This is a chapter from the book:
Work and Wealth (2nd revised edition)


Everyone needs work — many people cannot find any. One would be in the best of company if one judged this to be a social problem and imagined that “promoting employment”[i] was the appropriate solution. One might call for government measures to create jobs and reduce non-wage labor costs, for more pressure on the unemployed with Hartz IV[ii] and other welfare state regulations, for the wealth tax to be done away with and the “scarce commodity” of work redistributed by reducing working hours, for the “creation of new jobs” through part-time and temporary work, or whatever. However, this would mean overlooking a certain absurdity: if there is not so much to do anymore, if what is required can be done by fewer people in less time — why does everyone need work, and especially so many tightly packed working hours, in order to be able to live? Shouldn’t less work mean saved effort? Why doesn’t the equation hold?

The fact that so many people need work and can’t find any is due to an economic problem and everyone knows this. Work does not happen if it is not profitable, i.e., if it does not bring in enough for the company having it done; not enough return, that is, to withstand the competition, which is “global.” But if this is so — if work only takes place if and so long as it is profitable — then it takes place only because it provides a company with monetary returns. Profitability is the economic purpose for which it takes place. Work is supposed to be done; for no other reason than because work pays off; with no other goal than the never-ending task of being profitable and bringing in money; so the more, the better. The best thing would be to supply the whole world, to build subways for the Chinese and to equip the oil sheikhdoms with air conditioners, in order to monopolize everyone’s buying power with the work done. Work because it makes money: this categorical imperative dominates the prevailing conditions so totally that everyone today must follow it to be able to live, and needs work, no matter which kind. And that is the only reason why work does not happen; it would not make enough money. And this is evidently more and more often the case the more progress is made increasing the profitability of the work done. The economic objective that is totally and exclusively decisive in the so-called market economy evidently requires “full employment” and “structural unemployment.” There can’t be enough work because work makes companies rich; and at the same time companies make sure that less and less work meets this requirement.

It may well be that everyone has become accustomed to this madness and finds it normal. Even the most knowledgeable experts and most powerful administrators of this system apparently think nothing of having only contradictory explanations to offer.
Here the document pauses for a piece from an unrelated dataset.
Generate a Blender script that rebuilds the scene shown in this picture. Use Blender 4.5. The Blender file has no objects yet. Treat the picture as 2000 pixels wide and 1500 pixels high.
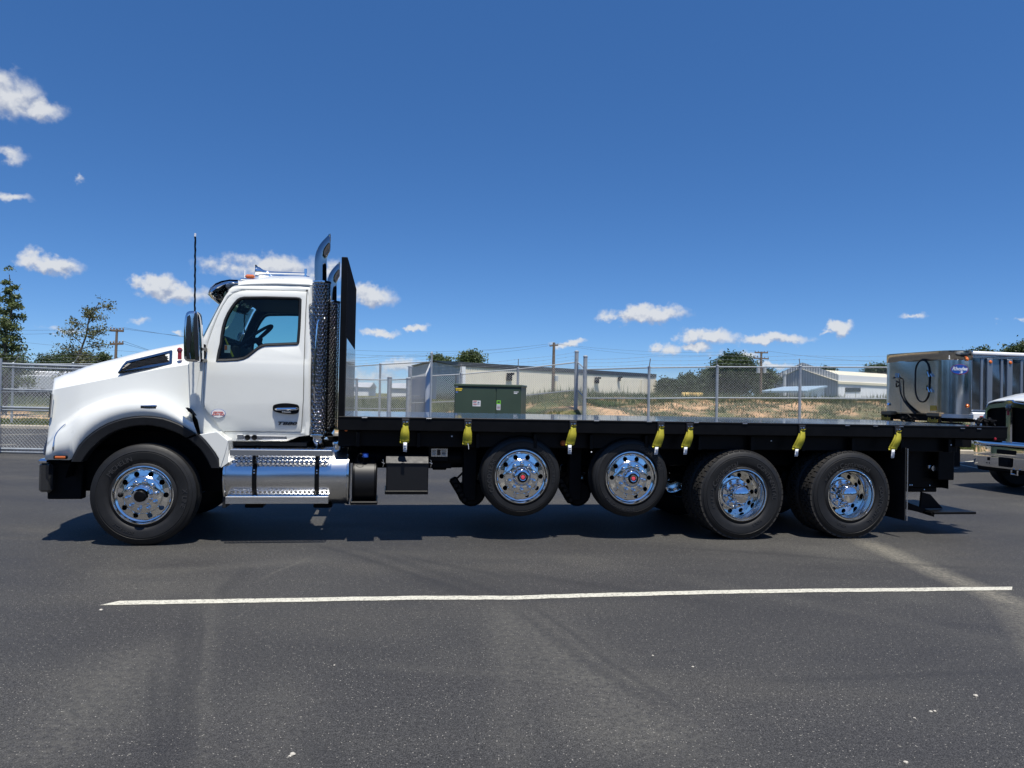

Too little work is being done when several million unemployed people in the nation, tens of millions in the EU, and countless millions around the globe are hanging around doing nothing; and too much work is still being done, so that pure “economic reason” dictates that the last shipyards on the North Sea and the Mediterranean need to be shut down if they can only continue operating with billions in subsidies. In fact, both seem to be happening at the same time: too little, because working is supposed to bring more and more money and never enough can be done to that end; too much, because working is supposed to increase money more and more and a lot of work that met this purpose yesterday fails at it today. It’s no use saying “that’s just the way it is” — this system of profitable work is really a bit contradictory.

There is no question that the state and companies can live splendidly with it. After all, that’s the way they organize work and they benefit from its profitability. The contradiction inherent in the system — there absolutely has to be work going on but at the same time this makes works superfluous — is not their problem. They make it a problem for those doing the work, who absolutely need it and very often cannot find any. And then they define the material troubles that people have as a social problem that they have with the people in need.

It is a mistake to go along with this translation of an economic contradiction into a social problem and, moved by people’s travails, take this lie for the real matter at hand. How pointless to lament and look for someone to blame for the fact this “problem” refuses to be solved by all the “Alliances for Jobs”[iii] that are so eagerly discussed, tried out, and finally abandoned. It is equally misguided to accept the criterion of profitability as the epitome of economic sense and to start having doubts only when public opinion decides to take note of the “downsides.” What makes this system absurd, the reason why it harms the bulk of its inhabitants, is not that no work takes place when it is not profitable, but that it does take place because of its profitability. The system does not start being mean when people needing work cannot find any, but is already mean because they need work. It is an automatic consequence that they can’t even be sure of finding any.

The conditions that the market economy imposes on work reveal the essential features of this mode of production. Getting them sorted out in one’s mind will definitely not create any jobs. That is why some encouragement to do so will be found here.

Translator’s Notes

[i] The Employment Promotion Act was part of the “Program to Promote Growth and Employment” (austerity package) of the CDU/CSU/FDP government under German chancellor Kohl in 1996.

[ii] German unemployment and welfare benefits reform of 2005.

[iii] Alliance for Jobs, Training, and Competitiveness [Bündnis für Arbeit, Ausbildung und Wettbewerbsfähigkeit]: a platform for discussions between the German Federal Government and representatives of the industrial associations and trade unions from 1998 to 2003.